Pretenden impedir que la farsa tenga asideros temporales. Constituye el mejor
método para entorpecer cualquier análisis riguroso. Ajetreo y lucubración son
términos antitéticos. Trajín y predominio escénico provocan una pantomima monstruosa.
De
un tiempo acá voy adoptando la decisión de ignorar a los políticos, sus ideas y
opiniones. No me interesa escuchar cuentos chinos, banalidades, travestidos de
declaraciones magistrales, compromisos marchitos o, tal vez, promesas fatuas.

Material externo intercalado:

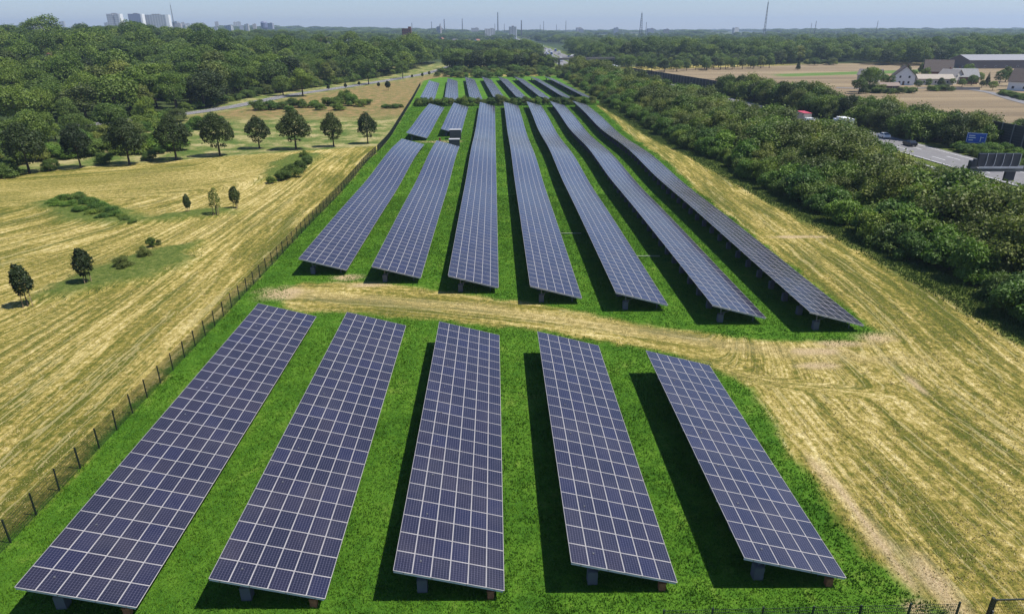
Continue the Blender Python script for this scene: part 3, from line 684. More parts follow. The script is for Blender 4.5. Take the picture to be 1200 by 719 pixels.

Ignoro un solo caso en que anuncio, verdad y culminación, planeen sobre la
ejecutoria de quien acostumbramos a llamar hombre público. Siempre que un
agradecido -o políticamente correcto- comunicador, tertuliano, quizás ad látere,
se desgañita por convencernos de su necesario concurso democrático, traduzco
tal mensaje como el incuestionable castigo de soportar un mal oneroso, inútil. Democracia,
oscurantismo y delincuencia no tienen parangón.
Antes
del veinticinco ya vislumbraba que Rajoy desmenuzaría un discurso en el que la
visión arcangélica, paradisiaca, de España resultara tan artificial como los
argumentos utilizados. Datos selectos, verdades a medias y ocultaciones sin
par, merecerían un protagonismo asombroso. Rubalcaba -haciendo digna la
impostura- abriría las heridas arraigadas, sangrantes, de los recortes en sanidad
y educación. Completaría su enumeración el aumento del paro, ocaso de la clase
media, pérdida de poder adquisitivo en trabajadores y pensionistas, etc. Cocinaría
tan suculentos platos añadiendo calculadas dosis de condimento sabroso, demagógico
pero efectivo, de poner en cuestión las libertades ciudadanas. Todo tácitamente
pactado. Ninguno quiere sacrificar la gallina de los huevos de oro. Configura esa
rotunda línea roja que no conviene trasponer. El resto, desangelados comparsas,
desgranarían retóricas de fácil asimilación gregaria. También los humildes
deben procurarse un futuro cálido.
Pero…
¿y los españoles? En la inopia. Los políticos lo saben mejor que nadie. Somos
su razón y su excusa. Por ello se atreven a asegurarnos protección y amparo. No
obstante, ¿quién nos guarda de nuestros protectores? Para superar el achaque he
decidido -como medida profiláctica y en defensa propia- mandarlos metafóricamente
a hacer puñetas. Quien quiera, que me siga.